[TASK BRIEF] Wherever a line holds the word "scene", copy that line out.
====== DATA
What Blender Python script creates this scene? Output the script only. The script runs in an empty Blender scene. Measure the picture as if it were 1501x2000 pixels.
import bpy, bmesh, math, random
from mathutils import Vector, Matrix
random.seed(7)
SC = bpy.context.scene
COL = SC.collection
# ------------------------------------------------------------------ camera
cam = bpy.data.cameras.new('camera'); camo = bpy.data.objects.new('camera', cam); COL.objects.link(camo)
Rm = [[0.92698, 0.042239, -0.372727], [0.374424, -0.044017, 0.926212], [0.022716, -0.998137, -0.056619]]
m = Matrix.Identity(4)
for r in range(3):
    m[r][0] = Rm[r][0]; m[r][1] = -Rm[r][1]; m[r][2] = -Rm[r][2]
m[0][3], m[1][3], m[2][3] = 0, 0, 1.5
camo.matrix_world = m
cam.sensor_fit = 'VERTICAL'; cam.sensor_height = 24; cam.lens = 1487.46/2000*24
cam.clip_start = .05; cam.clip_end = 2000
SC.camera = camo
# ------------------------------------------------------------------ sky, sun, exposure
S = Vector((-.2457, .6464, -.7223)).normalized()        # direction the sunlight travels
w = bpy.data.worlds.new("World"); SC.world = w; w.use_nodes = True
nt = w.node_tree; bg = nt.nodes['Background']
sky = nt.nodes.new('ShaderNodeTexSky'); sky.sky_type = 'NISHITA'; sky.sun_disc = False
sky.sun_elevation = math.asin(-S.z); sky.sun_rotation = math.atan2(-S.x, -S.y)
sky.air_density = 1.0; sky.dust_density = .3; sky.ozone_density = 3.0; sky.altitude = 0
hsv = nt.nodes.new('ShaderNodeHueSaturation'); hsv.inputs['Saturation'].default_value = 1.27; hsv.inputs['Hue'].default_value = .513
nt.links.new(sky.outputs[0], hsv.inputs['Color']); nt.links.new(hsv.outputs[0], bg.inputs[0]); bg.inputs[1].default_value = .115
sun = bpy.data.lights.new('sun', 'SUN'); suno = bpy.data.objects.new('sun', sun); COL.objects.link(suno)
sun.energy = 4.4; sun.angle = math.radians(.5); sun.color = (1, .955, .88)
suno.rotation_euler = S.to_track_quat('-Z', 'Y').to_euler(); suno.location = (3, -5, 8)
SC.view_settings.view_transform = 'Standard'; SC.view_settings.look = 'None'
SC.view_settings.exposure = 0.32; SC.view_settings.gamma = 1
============
[EXERCISE OUTPUT]
What Blender Python script creates this scene? Output the script only. The script runs in an empty Blender scene. Measure the picture as if it were 1501x2000 pixels.
SC = bpy.context.scene